Urban planners in Denmark demonstrate how "vibrant streets are also efficient streets" and San Francisco bike advocates try new action to combat violators blocking protected bike lanes for "just a minute"

"Bike lanes often only look empty because they are efficient."

 

 

Danish urban planner urbanthoughts11 demonstrates the point with a video from Anders Adamsen on Twitter this week showing an urban streetscape in Copenhagen where the bike lane more often than not looks relatively empty – especially when compared to the amount of cars seen traveling the adjacent roadway – despite the bike lane actually moving 8 times as many people on bikes than the adjacent roadway moves by car each day.

 

Visualizations like these help to demonstrate how easy it is, thereby, to overlook or fail to realize how efficiently well-designed multimodal infrastructure can move people into, around, or through urban centers like Oakland by providing equal access for those who walk, bike, drive, carpool/vanpool, ride transit, use an assisted mobility device, or utilize micromobility devices like an e-scooter.

 

Videos like this one are a good reminder that multimodal infrastructure like dedicated bike lanes or dedicated transit lanes like those here in Oakland are often moving large volumes of people so efficiently that they often simply seem to be unoccupied.

 

 

In San Fransisco, members of the "People Protected Bike Lane" advocacy group protested what they see as a lack of progress on establishing long-promised protected bike lanes in their area. Earlier this week, each time a motorist parked in the bike lane to load or run into a shop for "just a minute", protestors temporarily blocked the adjacent traffic lane in order to create space for bicycles to safely leave the bike lane to get around an illegally parked car.

 

 

After years of advocacy for Valencia Street (where this recent protest took place) in particular, pilot programs in portions of the street have been conducted since 2019 and, last year, SFMTA did reveal plans to begin installing protected bike lanes and intersections on the length of the street, but the project has failed to get off the ground.

 

And, shared by the Cycling Embassy of Denmark, check out this experimental zebra crossing design on a dedicated bicycle street which planners hoped would create an optical illusion that "tricked" travelers enough through the optical illusion that they'd slow down for pedestrians crossing in the crosswalk.

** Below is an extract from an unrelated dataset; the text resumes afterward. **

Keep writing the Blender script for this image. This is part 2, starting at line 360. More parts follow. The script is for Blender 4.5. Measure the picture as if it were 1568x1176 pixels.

According to the Cycling Embassy, the experiment last fall has since ended as the municipality  works to identify more heavily utilized intersections to install the 3D pedestrian area to continue measuring its impact on slowing down traffic through May 2024.

 

3D crossings like this most recent one in Aarhus have been tried in other parts of Denmark, as well, with indications that it has contributed to a reduction in speed and, though initially there were inquiries from startled travelers, they have since gotten used to it. Advocates of the 3D crossing, of course, cite that "the idea is also that you have to notice it," so creating wonder and inquiry once installed is intentional.

 

What do you think of the approach? How would you react if this where in our city?